Retype the opening lines of the listing below, ending with the line that contains "return root", and leave out any pictures.
— start GIVEN DATA —
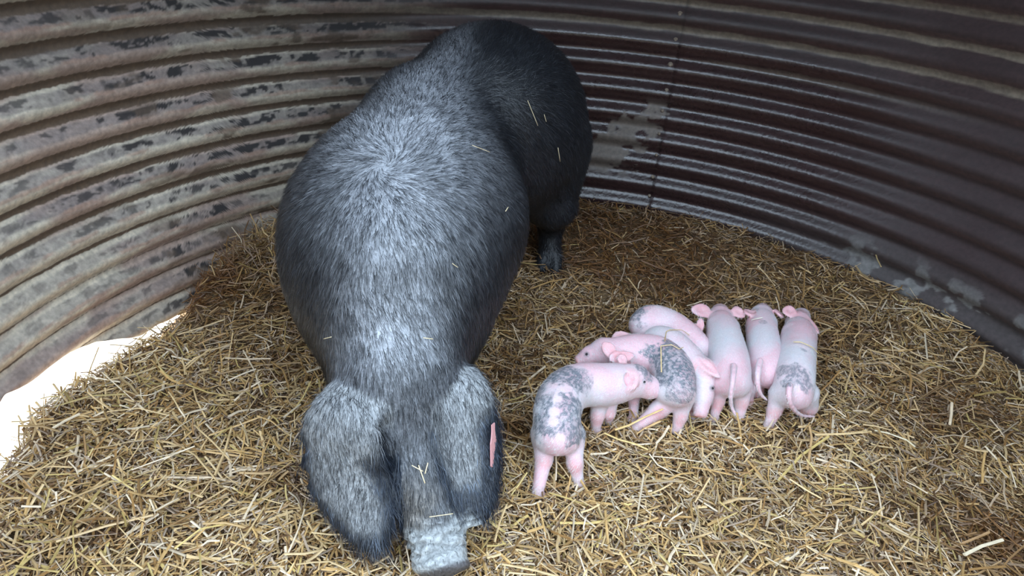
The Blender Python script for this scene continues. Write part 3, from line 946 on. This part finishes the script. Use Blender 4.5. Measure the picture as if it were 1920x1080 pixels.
    dirs = np.tile(fd * 0.8 + V(0, 0, -0.6), (len(v), 1)) + (np.stack([fbm(v, 25, 2, 61), fbm(v, 25, 2, 62), fbm(v, 25, 2, 63)], 1) - 0.5) * 1.2
    wg = np.where(n[:, 2] < -0.5, 0.2, 1.0)
    def cols(idx, g):
        wht = V(0.86, 0.84, 0.84) * g.uniform(0.8, 1.1, len(idx))[:, None]
        return np.where((dk[idx] > 0.35)[:, None] & (g.random(len(idx)) < 0.45)[:, None], DARK * 0.7, wht)
    fur('coat', v - o0, n, cols, dirs, down, 0.011, 0.0005, M_DOWN, root, seed + 5, lift=0.16, weight=wg, label='fine pale downy hair')
    for e in eyes:
        bv = BVHTree.FromPolygons([tuple(p) for p in v], [tuple(int(i) for i in r) for r in q])
        h = bv.ray_cast(Vector((0, 0, H)), Vector(ray_dir(*e)))
        if h[0] is not None: ball('eye', np.array(h[0]) - np.array(h[1]) * 0.001 - o0, 0.0042, M_EYE, root, 0.8)
    return root


FL = 0.016
piglet_args = [
    dict(label='bent piglet with grey mottled back, walking pose, pushing its nose against its neighbour',
         spine=[(1045, 815, .135, .052), (1045, 770, .150, .058), (1058, 738, .150, .058), (1090, 722, .145, .056), (1130, 722, .140, .055), (1163, 718, .140, .050)],
         head=[(1190, 714, .145, .044), (1218, 727, .128, .031), (1232, 733, .120, .019)],
         legs=[[(1018, 815, .110, .032), (1020, 860, .070, .021), (1008, 925, FL, .014)], [(1075, 815, .110, .032), (1078, 868, .065, .019), (1085, 905, FL, .013)],
               [(1125, 745, .10, .030), (1120, 780, .055, .018), (1117, 805, FL, .013)], [(1150, 730, .10, .026), (1142, 775, .05, .016), (1140, 790, FL, .012)]],
         ears=[((1172, 700, .178), (1186, 722, .165), .020, (-.1, -.9, .5)), ((1165, 680, .180), (1168, 668, .188), .012, (0, -.8, .4))],
         marks=[(1032, 790, .17, .036, .9), (1022, 745, .17, .03, .7), (1085, 790, .15, .035, .9), (1060, 715, .19, .040, .95), (1085, 715, .19, .030, .6), (1030, 760, .17, .030, .85), (1070, 770, .18, .038, .95), (1065, 800, .16, .035, .9), (1025, 800, .15, .032, .8), (1203, 700, .17, .024, .85), (1213, 716, .15, .010, .8), (1040, 772, .195, .016, -1), (1038, 790, .185, .016, -1), (1045, 752, .20, .015, -1), (1056, 736, .205, .012, -1)],
         pale=[(1015, 780, .15, .05, .9), (1080, 800, .12, .06, .9), (1100, 750, .12, .06, .85), (1215, 712, .14, .03, .8), (1020, 745, .16, .05, .8)],
         eyes=[(1208, 716)], seed=1, down=11000),
    dict(label='piglet with a dark grey mottled saddle over its rump, its head turned towards the sow',
         spine=[(1268, 730, .135, .050), (1262, 695, .145, .054), (1235, 668, .145, .054), (1200, 662, .142, .052), (1165, 662, .140, .046)],
         head=[(1132, 660, .142, .040), (1105, 668, .125, .028), (1092, 674, .115, .020)],
         legs=[[(1262, 745, .10, .034), (1235, 768, .065, .024), (1192, 802, FL, .013)], [(1282, 750, .10, .028), (1276, 780, .055, .018), (1268, 806, FL, .014)],
               [(1190, 700, .10, .026), (1188, 745, .05, .016), (1188, 785, FL, .013)]],
         ears=[((1132, 660, .180), (1148, 652, .190), .020, (-.2, -.7, .7)), ((1145, 672, .175), (1180, 668, .175), .014, (0, -.8, .6))],
         marks=[(1235, 665, .20, .042, 1.0), (1255, 690, .19, .045, 1.0), (1285, 700, .17, .040, .95), (1275, 730, .16, .032, .7), (1260, 660, .19, .03, .9)],
         pale=[(1255, 725, .14, .04, .6), (1240, 690, .17, .04, .6)],
         eyes=[(1100, 664)], seed=2, down=9000),
    dict(label='mostly hidden piglet tucked behind the saddle-marked one, only its pink ear and back showing',
         spine=[(1252, 690, .075, .040), (1225, 664, .095, .044), (1195, 655, .100, .042), (1170, 652, .100, .036)],
         head=[(1150, 655, .095, .030), (1130, 665, .080, .022), (1120, 672, .070, .016)],
         legs=[[(1240, 700, .05, .022), (1230, 720, .03, .016), (1225, 730, .02, .012)], [(1180, 680, .06, .02), (1178, 700, .03, .014), (1178, 712, .02, .012)]],
         ears=[((1150, 636, .122), (1172, 630, .130), .016, (0, -.8, .6))],
         pale=[(1200, 630, .14, .04, .7)], seed=3, down=4000),
    dict(label='plain pale pink piglet resting its hanging head and snout between two standing piglets',
         spine=[(1233, 640, .130, .046), (1255, 648, .140, .048), (1280, 668, .140, .046), (1300, 690, .135, .040)],
         head=[(1320, 698, .135, .038), (1317, 742, .095, .029), (1314, 768, .066, .0225)],
         legs=[[(1240, 690, .08, .024), (1245, 720, .04, .016), (1248, 730, FL, .012)], [(1290, 735, .08, .022), (1296, 760, .04, .015), (1298, 775, FL, .012)]],
         ears=[((1308, 672, .178), (1340, 700, .160), .013, (.3, -.6, .8)), ((1296, 700, .150), (1288, 690, .150), .012, (-.5, -.7, .3))],
         pale=[(1240, 625, .17, .05, .7), (1318, 715, .14, .05, .5)],
         eyes=[(1336, 728)], seed=4, down=5000),
    dict(label='pink piglet at the back of the pile with a few dark specks on its rump',
         spine=[(1208, 610, .125, .048), (1225, 603, .132, .050), (1258, 612, .132, .046), (1288, 632, .128, .042), (1308, 652, .120, .038)],
         head=[(1330, 668, .105, .032), (1342, 690, .080, .024), (1346, 702, .065, .018)],
         legs=[[(1205, 640, .08, .022), (1205, 660, .04, .015), (1205, 670, .02, .012)], [(1300, 690, .06, .02), (1302, 710, .03, .014), (1302, 716, .02, .012)]],
         ears=[((1312, 620, .150), (1314, 602, .165), .010, (0, -.9, .3))],
         marks=[(1196, 590, .16, .022, .9), (1215, 568, .18, .026, .7), (1204, 610, .14, .014, .6)],
         pale=[(1190, 595, .15, .03, .5)], seed=5, down=5000),
    dict(label='pink and white piglet with spread ears and a straight hanging tail, beside the pile',
         spine=[(1370, 712, .130, .052), (1368, 680, .142, .054), (1362, 650, .142, .052), (1357, 625, .140, .048), (1352, 608, .135, .042)],
         head=[(1350, 596, .130, .038), (1350, 586, .100, .028), (1350, 580, .080, .020)],
         legs=[[(1348, 725, .10, .030), (1346, 752, .060, .018), (1338, 784, FL, .013)], [(1392, 725, .10, .032), (1390, 752, .060, .020), (1386, 784, FL, .014)],
               [(1405, 730, .07, .020), (1402, 752, .03, .014), (1400, 760, .02, .012)]],
         ears=[((1330, 582, .160), (1304, 582, .165), .020, (-.1, -.5, .8)), ((1374, 580, .160), (1392, 590, .150), .018, (.4, -.5, .8))],
         tail=[(1376, 686, .186), (1374, 712, .180), (1370, 740, .145), (1372, 762, .105), (1379, 778, .085)],
         pale=[(1350, 640, .18, .075, .85), (1395, 650, .14, .05, .6), (1385, 750, .06, .03, .5), (1340, 660, .14, .05, .6)], seed=6, down=7000),
    dict(label='smaller pink piglet squeezed between two others with its thin tail hanging down',
         spine=[(1436, 700, .115, .044), (1435, 670, .128, .048), (1431, 640, .130, .047), (1428, 615, .128, .044), (1428, 602, .125, .040)],
         head=[(1428, 592, .125, .036), (1430, 584, .100, .026), (1430, 578, .085, .019)],
         legs=[[(1422, 710, .08, .024), (1420, 735, .04, .016), (1418, 745, FL, .012)], [(1452, 712, .08, .024), (1452, 735, .04, .016), (1452, 745, FL, .012)]],
         ears=[((1412, 585, .150), (1402, 588, .160), .018, (-.5, -.6, .6)), ((1456, 582, .150), (1464, 592, .150), .014, (.4, -.5, .6))],
         tail=[(1425, 676, .170), (1421, 698, .160), (1421, 722, .130), (1427, 740, .100), (1438, 750, .08)],
         marks=[(1432, 603, .18, .012, .6)],
         pale=[(1428, 625, .18, .06, .8)], seed=7, down=5000),
    dict(label='end piglet with grey speckled hips, one haunch bent and its curled tail lying on straw',
         spine=[(1488, 735, .125, .048), (1490, 705, .140, .052), (1493, 672, .142, .052), (1497, 640, .140, .050), (1497, 622, .135, .044)],
         head=[(1496, 606, .130, .038), (1502, 594, .105, .028), (1505, 588, .085, .020)],
         legs=[[(1462, 740, .10, .032), (1452, 770, .055, .019), (1441, 798, FL, .014)], [(1512, 738, .10, .036), (1515, 762, .050, .026), (1500, 772, FL + .004, .015)]],
         ears=[((1478, 592, .165), (1482, 578, .175), .018, (-.1, -.5, .8)), ((1515, 598, .158), (1530, 620, .140), .014, (.5, -.5, .6))],
         tail=[(1481, 722, .172), (1479, 744, .155), (1487, 766, .115), (1504, 779, .070), (1527, 781, .045)],
         marks=[(1478, 712, .175, .020, .8), (1500, 705, .18, .026, .8), (1470, 700, .16, .018, .7), (1492, 690, .185, .014, .6), (1506, 722, .16, .02, .7), (1502, 660, .185, .012, .5), (1489, 700, .195, .012, -1), (1489, 715, .19, .012, -1)],
         pale=[(1475, 670, .17, .06, .85), (1515, 670, .15, .06, .9), (1520, 735, .11, .05, .8), (1463, 735, .12, .05, .7), (1512, 700, .15, .05, .7)], seed=8, down=8000),
]
bvh_all = []
piglets = [build_piglet(**a) for a in piglet_args]


# ------------------------------------------------------------------ loose straws lying on the animals
def straw_piece(p0, p1, lift, w, col, label, group):
    a, b = np.asarray(p0, float), np.asarray(p1, float)
    m = (a + b) / 2 + V(0, 0, lift)
    S = spline([a, m, b], 5)
    d = b - a; d /= np.linalg.norm(d)
    s = np.cross(d, V(0, 0, 1)); s /= np.linalg.norm(s); u = np.cross(s, d)
    vs, qs = [], []
    for p in S:
        for k in range(6):
            a_ = 2 * math.pi * k / 6
            vs.append(p + s * math.cos(a_) * w / 2 + u * math.sin(a_) * w / 3)
    for i in range(4):
        for k in range(6):
            qs.append((i * 6 + k, i * 6 + (k + 1) % 6, (i + 1) * 6 + (k + 1) % 6, (i + 1) * 6 + k))
    vs += [S[0], S[-1]]
    ts = [(k, 30, (k + 1) % 6) for k in range(6)] + [(24 + k, 24 + (k + 1) % 6, 31) for k in range(6)]
    o = mesh_np('straw_stalk', vs, quads=qs, tris=ts, material=M_STRAW, col=np.tile(V(*col), (32, 1)))
    tag(o, label, 'straw', group)


bits = [((985, 190), (1004, 235)), ((1041, 275), (1045, 300)), ((966, 30), (972, 42)), ((538, 348), (548, 354)), ((790, 634), (807, 636)), ((616, 633), (630, 630)),
        ((785, 872), (796, 905)), ((774, 872), (792, 884)), ((800, 868), (796, 888)), ((806, 966), (843, 960)), ((980, 472), (1000, 474)), ((552, 300), (562, 288)), ((940, 398), (945, 390)),
        ((1015, 215), (1019, 228)), ((880, 278), (912, 290)), ((842, 495), (852, 502))]
for (a, b) in bits:
    ha, hb = sow_hit(*a), sow_hit(*b)
    if ha is None or hb is None: continue
    straw_piece(ha[0] + ha[1] * 0.012, hb[0] + hb[1] * 0.012, 0.0, 0.0024, (0.80, 0.66, 0.42), "short pale bit of straw caught in the sow's black coat", 'straw bits in the coat of the sow')


def near_hit(x, y):
    """first animal surface, or the straw, seen at a place of the picture"""
    best = None
    for b in bvh_all:
        h = b.ray_cast(Vector((0, 0, H)), Vector(ray_dir(x, y)))
        if h[0] is not None and (best is None or h[3] < best[1]): best = (np.array(h[0]) + np.array(h[1]) * 0.007, h[3])
    if best is not None: return best[0]
    p = at(x, y, 0.03)
    return at(x, y, float(ground_h(p[0:1], p[1:2])[0]) + 0.042)


def bent_straw(pix, w, col, label, group=None):
    P = [near_hit(*p) for p in pix]
    vs, qs = [], []
    for j, p in enumerate(P):
        d = P[min(j + 1, len(P) - 1)] - P[max(j - 1, 0)]; d = d / np.linalg.norm(d)
        s_ = np.cross(d, V(0, 0, 1)); s_ /= np.linalg.norm(s_); u = np.cross(s_, d)
        for k in range(6):
            a_ = 2 * math.pi * k / 6
            vs.append(p + s_ * math.cos(a_) * w / 2 + u * math.sin(a_) * w / 3)
    for i in range(len(P) - 1):
        for k in range(6): qs.append((i * 6 + k, i * 6 + (k + 1) % 6, (i + 1) * 6 + (k + 1) % 6, (i + 1) * 6 + k))
    m = (len(P) - 1) * 6
    ts = [(0, i + 1, i) for i in range(1, 5)] + [(m, m + i, m + i + 1) for i in range(1, 5)]
    tag(mesh_np('straw_stalk', vs, quads=qs, tris=ts, material=M_STRAW, col=np.tile(V(*col), (len(vs), 1)), smooth_=False), label, 'straw', group)


bent_straw([(1243, 700), (1242, 675), (1240, 652), (1258, 650), (1272, 658), (1281, 654)], 0.0034, (0.80, 0.58, 0.30), 'bent golden straw lying over the dark saddle of a piglet')
bent_straw([(1246, 643), (1250, 625), (1256, 622), (1275, 622), (1287, 625), (1293, 630)], 0.0030, (0.66, 0.46, 0.22), 'bent brown straw across the back of the plain pink piglet')
bent_straw([(1488, 645), (1500, 645), (1512, 650), (1522, 655), (1530, 664)], 0.0032, (0.80, 0.60, 0.26), 'golden straw lying across the shoulders of the end piglet')
bent_straw([(1412, 603), (1420, 601), (1430, 599)], 0.0036, (0.86, 0.80, 0.66), 'short pale straw bit on the neck of the smaller squeezed piglet')
bent_straw([(1153, 806), (1180, 797), (1212, 782), (1243, 766)], 0.0062, (0.80, 0.56, 0.24), 'thick golden straw slanting in front of the hind leg of the saddle-marked piglet')
bent_straw([(1133, 812), (1160, 824), (1190, 832), (1215, 843)], 0.0056, (0.80, 0.58, 0.24), 'thick golden straw on the bedding just below the bent piglet')
bent_straw([(1518, 800), (1522, 820), (1519, 845), (1514, 880)], 0.0066, (0.66, 0.42, 0.20), 'broad brown straw lying lengthwise below the tail of the end piglet')
bent_straw([(1640, 470), (1645, 486), (1652, 500)], 0.0050, (0.62, 0.44, 0.20), 'short broad straw near the foot of the brown sheet')
bent_straw([(1640, 807), (1665, 812), (1700, 825), (1716, 838)], 0.0060, (0.76, 0.64, 0.44), 'long pale straw with a kink on the open bedding')
bent_straw([(1785, 755), (1784, 775), (1781, 796)], 0.0080, (0.84, 0.66, 0.46), 'broad pale orange straw standing out on the open bedding')
bent_straw([(1808, 1040), (1840, 1024), (1880, 1012)], 0.0085, (0.84, 0.70, 0.50), 'broad pale straw near the corner of the bedding')
bent_straw([(50, 905), (75, 880), (105, 862), (140, 850)], 0.0050, (0.62, 0.44, 0.22), 'long tan straw on the bedding beside the lifted foot of the sheet')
— end GIVEN DATA —
RESPONSE TO THE EXERCISE:
The Blender Python script for this scene continues. Write part 3, from line 946 on. This part finishes the script. Use Blender 4.5. Measure the picture as if it were 1920x1080 pixels.
    dirs = np.tile(fd * 0.8 + V(0, 0, -0.6), (len(v), 1)) + (np.stack([fbm(v, 25, 2, 61), fbm(v, 25, 2, 62), fbm(v, 25, 2, 63)], 1) - 0.5) * 1.2
    wg = np.where(n[:, 2] < -0.5, 0.2, 1.0)
    def cols(idx, g):
        wht = V(0.86, 0.84, 0.84) * g.uniform(0.8, 1.1, len(idx))[:, None]
        return np.where((dk[idx] > 0.35)[:, None] & (g.random(len(idx)) < 0.45)[:, None], DARK * 0.7, wht)
    fur('coat', v - o0, n, cols, dirs, down, 0.011, 0.0005, M_DOWN, root, seed + 5, lift=0.16, weight=wg, label='fine pale downy hair')
    for e in eyes:
        bv = BVHTree.FromPolygons([tuple(p) for p in v], [tuple(int(i) for i in r) for r in q])
        h = bv.ray_cast(Vector((0, 0, H)), Vector(ray_dir(*e)))
        if h[0] is not None: ball('eye', np.array(h[0]) - np.array(h[1]) * 0.001 - o0, 0.0042, M_EYE, root, 0.8)
    return root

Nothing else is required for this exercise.